Dal tardo pomeriggio di mercoledì 10 aprile, da quando la nuova B-SUV e prima auto elettrica di casa Alfa è stata svelata, in anteprima e alla presenza (Sportitalia compresa) della stampa internazionale, quest’ultima ha letteralmente cannibalizzato la scena automobilistica italiana come in pochi altri casi a memoria, recente, di chi vi scrive.
Estimatori, detrattori, complottisti dell’auto ed interventisti della comunicazione, tutti hanno espresso il loro parere, usando in tanti casi la sciabola invece del fioretto, non risparmiando colpi di bastone a ben più morbide carezze.

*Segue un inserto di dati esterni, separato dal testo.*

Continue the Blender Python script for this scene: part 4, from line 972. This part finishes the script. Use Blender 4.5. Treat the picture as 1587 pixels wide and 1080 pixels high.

In tal senso, l’affondo da “copertina” è stato senza dubbio quello del ministro delle imprese e del made in Italy Adolfo Urso, che facendo riferimento alla legge dell’Italian Sounding, datata 2003, che impedisce di assegnare indicazioni che inducano in errore il consumatore, ha commentato laconico: “…un’auto chiamata Milano non può essere prodotta in Polonia” (nello stabilimento di Tichy nello specifico, ndr).
Un polverone, inevitabile, che ha finito col sommergere ulteriormente una vettura che aveva già diviso e smobilitato in pochi giorni chilometri di inchiostro, vagonate di post e commenti sui social. Creando fazioni contrapposte pronte a sfidarsi in accesi confronti verbali.
Un’incessante e massiccia girandola comunicativa che tuttavia doveva, ancora, toccare il proprio apice. Nel pomeriggio di lunedì 15 aprile la decisione ufficiale: addio Milano e benvenuto Junior. Un cambio nome che riporta il sereno, almeno sull’argomento, tra il primo gruppo automobilistico del mercato italiano e le istituzioni. Tanto che lo stesso Urso, attore tutt’altro che non-protagonista della faccenda, ha chiosato compiaciuto “è un segnale di piena collaborazione tra l’azienda Stellantis e l’Italia”.
Una settimana intensa, in cui capire da quale parte siano le ragioni e i torti è complicato, tanto quanto a parere di chi scrive identificare vincitori e vinti. In fin dei conti, forse, aveva ragione Oscar Wilde: non importa come, l’importante è che se ne parli.